In 2011, Cleveland Scene magazine published a detailed examination of the case and highlighted the numerous inconsistencies in young Eddie Vernon’s testimony, and the absence of any other evidence linking Jackson and the Bridgemans to the crime. The reporter reached out to the pastor of Vernon in an attempt to talk to him, but Vernon still refused to talk openly about the case. The pastor later said in a sworn affidavit that
“Edward Vernon told me that he lied to the police when he said he had witnessed the murder in 1975, and he had put three innocent men in prison for murder. He told me that he tried to back out of the lie at the time of the line-up, but he was only a child and the police told him it was too late to change his story.” At the urging of his pastor, Vernon publicly recanted his story, setting in motion the exonerations of Kwame Ajamu, Wiley Bridgeman, and Ricky Jackson.

Prompted by the recantation, attorneys with the Ohio Innocence Project filed a petition for a new trial on behalf of Jackson. Similar petitions were later filed on behalf of Wiley Bridgeman and Ronnie Bridgeman, who had since changed his name to Kwame Ajamu.

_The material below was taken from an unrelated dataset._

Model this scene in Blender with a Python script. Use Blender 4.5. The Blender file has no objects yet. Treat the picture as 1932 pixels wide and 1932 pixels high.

The Ohio Innocence Project’s re-investigation of the case uncovered evidence that when Vernon attempted to recant his identification of the three defendants, police intimidated him to testify falsely. The police had never disclosed to the defense attorneys for the three defendants that Vernon attempted to recant his accusation prior to the trials.

In November 2014, Judge Richard McMonagle granted motions for a new trial filed by Ricky Jackson and Wiley Bridgeman and vacated their convictions. The prosecution then dismissed the charges against both of them and they were released. On December 9, 2014, Kwame Ajamu’s conviction was vacated and the prosecution dismissed the charges against him.